Análisis
17/10/2002
UNA NUEVA CONSPIRACIÓN
Manuel Felipe Sierra
Comienza una semana que, en el lenguaje beisbolístico, habría que llamar caliente. El presidente Chávez develó el sábado ante el país una conspiración, los preparativos de una operación supuesta dirigida a consumar un golpe de estado. El golpe, en su sentido estrictamente político, es una obsesión presidencial. Y no es para menos. Ya él vivió los efectos del pospista frustrado en febrero y noviembre de 1992, cuya actuación entonces, según su amigo del alma, el comandante Urdaneta Hernández, fue “catastrófica” y la victoria de un intento de golpe chimbo el 11 de abril que lo condujo a un desestresante paseo turístico por las costas venezolanas como prisionero de ocasión.
Pero las palabras de Chávez trataron de convencer al país de que Enrique Tejera París -desde la dimensión de sus años y su compromiso democrático- era nada menos que el jefe de una conjura siniestra contra la democracia. Es decir, Chávez asumió la paternidad irreductible de la legitimidad y Tejera sería un incendiario irresponsable contra el orden establecido. Nada más parecido al libreto que suele escribirle José Vicente Rangel y que él y que él acostumbra leer con el orgullo de un novel actor.
Pero el asunto va mucho más allá de las palabras, porque se trata de la manera como el gobierno trata de afrontar una coyuntura que le resulta irremediablemente desfavorable. Para el jueves 10 ha sido convocada una marcha popular para protestar no sólo contra la forma abusiva de administrar el poder de un gobernante, sino -y ello es lo más importante- en defensa de la democracia y sus valores. Chávez sabe que perdió la calle. Que tiene un apoyo duro y una adhesión leal en un segmento que no es activo políticamente, pero que tiene una incuestionable incidencia en los procesos sociales. Pero sabe también que el país aspira a salidas casi como una severa crisis de gobernabilidad. ¿Por qué otra razón vino César Gaviria la semana pasada?
No obstante, en su empeño nada nuevo por falsificar la historia, Chávez trata a través de una ingenua campaña publicitaria de remitirnos a los años 60. Sobre el tiempo de Bolívar, Zamora y Rodríguez hay espacio para la interpretación sesgada, pero sobre estos años recientes esa labor se complica.

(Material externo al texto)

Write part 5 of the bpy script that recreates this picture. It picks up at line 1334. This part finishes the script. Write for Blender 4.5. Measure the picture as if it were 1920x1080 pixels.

Rómulo Betancourt afrontó una conspiración continental contra las democracias, que se inspiraba en la exitosa experiencia de la Revolución Cubana. Supo, entonces, unificar al país en torno a una propuesta democrática y conjugar a sus sectores sociales decisivos. Es cierto, que un enfrentamiento de esa naturaleza suponía costos para los bandos que asumieron con propiedad sus responsabilidades en una estrategia en la que inevitablemente existía el peligro de la violencia.
Pero ahora la situación del país es otra. Chávez trata de vender conspiraciones que se desvanecen por su propia inconsistencia. Fidel Castro no alienta grupos guerrilleros, sino que es fiador internacional del régimen venezolano. Los atropellos a los medios de comunicación no se dan por razones políticas, sino como resultado de una definición de Estado que implica la confiscación de la libertad de expresión como prerrequisito para materializar un proyecto autoritario. También los protagonistas son otros. De aquellos, sobrevive José Vicente Rangel. Y entre el valiente periodista de Clarín y el hoy vicepresidente ejecutivo de la República hay todo un abismo.